Воспитанник Киевского университета
В тот же день и я был осчастливлен встречею с любимым и уважаемым мною поэтом, Тарасом Григорьевичем Шевченко, с которым я провожу эти дни, что оставит во мне глубокое воспоминание навсегда. Воспитанник того же университета
Я запишу в своем дневнике, что 16 августа я провел с поэтом Малороссии, Шевченко.
С душевным восторгом я встретил и провел несколько часов с милым моим батьком, старым казаком Тарасом Григорьевичем Шевченко, за что очень благодарен богу, что он довел меня быть вместе с ним.
Иван Рогожин, из дружбы к Перфилу, поступил за него на полгода в солдаты; но как ни хитер и ни изворотлив был бес, но никак не мог примениться к порядку, и его бидного драли, як
Сидорову козу, так что, когда прошло уже полгода, ему стыдно было показаться к своему набольшему. Бедный бес не рассчитал, что как надеть ранцы, то выходит крест, и так ему поистине пришлось несть крест господень, а Перфил, когда услышал от него рассказ о службе, сказал ему: «в чужие сани не садись». С тех пор ни один бес уже не хотел служить в солдатах; а ты ж то, батьку, десять лет пробув в ных. Офицеры, як почуялы от Перфила о том, что Рогожин за него пробыл полгода, выразили свой восторг словами: «Знатно, и бес побывал в наших руках». Скрепил
В. Кишкин. Встреча со старым знакомым.
Lekarz Karol Nowicki
Paweł Radziejowski
Tytus Szalewicz.
Krasomówstwo niewielu otrzymało w udziale; mnie zaś, pozbawionemu tego boskiego daru, pozostaje w milczeniu tylko podziwiać i hołdować twórczej twej potędze, Święty narodowy wieszczu-męczenniku Małejrosii. Twoja dzisiejsza przytomność wśród nas zupełnie szczęśliwym mnie czyni i chwile obecne nigdy się w mej pamięci nie zatrą. O, stokroć, stokroć błogosławię ten drogi dzień, w którym niebo pozwoliło mi osobiście poznać się z tobą, gorliwy i nieulękły opowiadaczu słowa prawdy. Niech że slow tych kilka przypominają ci [...]1 poetomalarzu głęboką czcią poważającego ciebie
1 Слово отрезано переплетчиком Дневника.
С 15 по 22 августа был у меня в грязной и пыльной Астрахани такой светлый прекрасный праздник, какого еще не было в моей жизни. Земляки мои, большей частию кияне, так искренно, радостно, братски приветствовали мою свободу и до того распростерли свое гостеприимство, что лишили меня свободы самому вести свой журнал и взяли эту обязанность на себя. Благодарю вас, благородные, бескорыстные друзья мои. Вы подарили меня такою радостию, таким полным счастьем, которое едва вмещаю я в моем благодарном сердце. И память об этих счастливейших днях я вношу не в прозаический журнал мой,— я внесу в сокровищницу моего сердца.

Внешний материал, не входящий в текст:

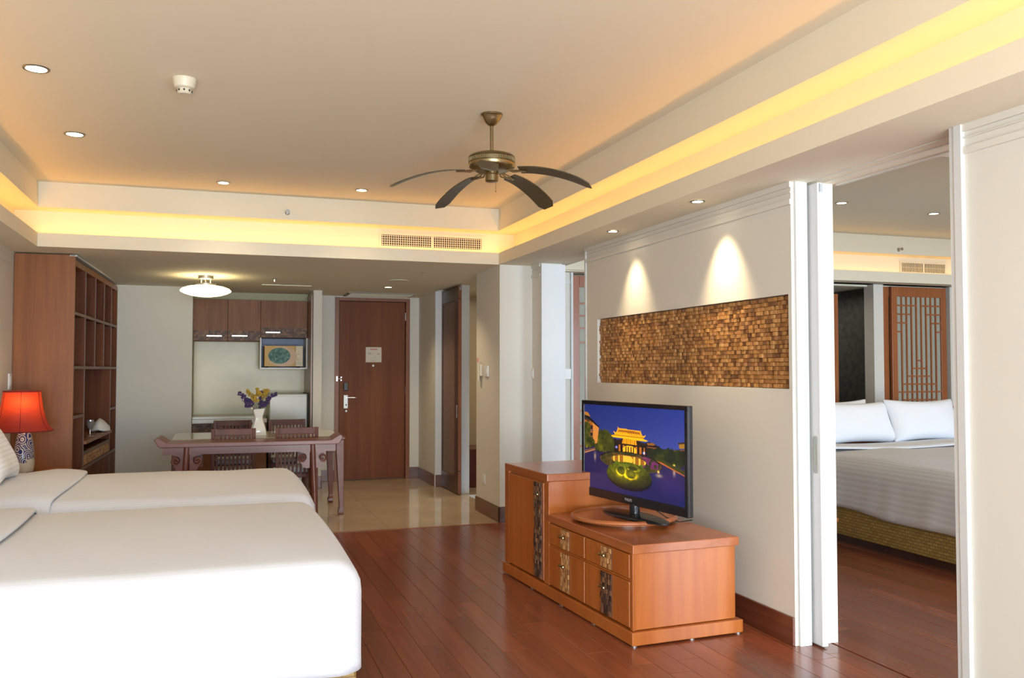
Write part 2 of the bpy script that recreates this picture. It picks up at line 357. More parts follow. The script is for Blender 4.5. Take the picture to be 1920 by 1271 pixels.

15 же августа, вечером, Зброжек случайно у Сапожниковых проговорился, что я в Астрахани. И 16 августа я возобновил старое знакомство с Александром Александровичем. Это уже был не шалун-школьник в детской курточке, которого я видел последний раз в 1842 году; это уже был мужчина, муж и, наконец, отец прекрасного дитяти, а сверх всего этого, я встретил в нем простого, высокоблагороднейшего, доброго человека. Черта, характеризующая семейство Сапожниковых. Он, не знаю, как надолго, оставляет Астрахань и до Нижнего-Новгорода предложил мне каюту на абонированном им пароходе «Князь Пожарский». Пятирублевый билет, взятый мною, я возвратил в контору пароходной компании «Меркурий» с тем, чтобы он был отдан первому бедняку безденежно. Капитан парохода «Князь Пожарский», Владимир Васильевич Кишкин, распорядился так, что, вместо одного бедняка, поместил на барже пять бедняков, не могших заплатить за место до Нижнего даже по целковому. Черта практически благородная.
Парохода «Князь Пожарский» буфетчик Алексей Панфилов Панов, отпущенник г-на Крюкова.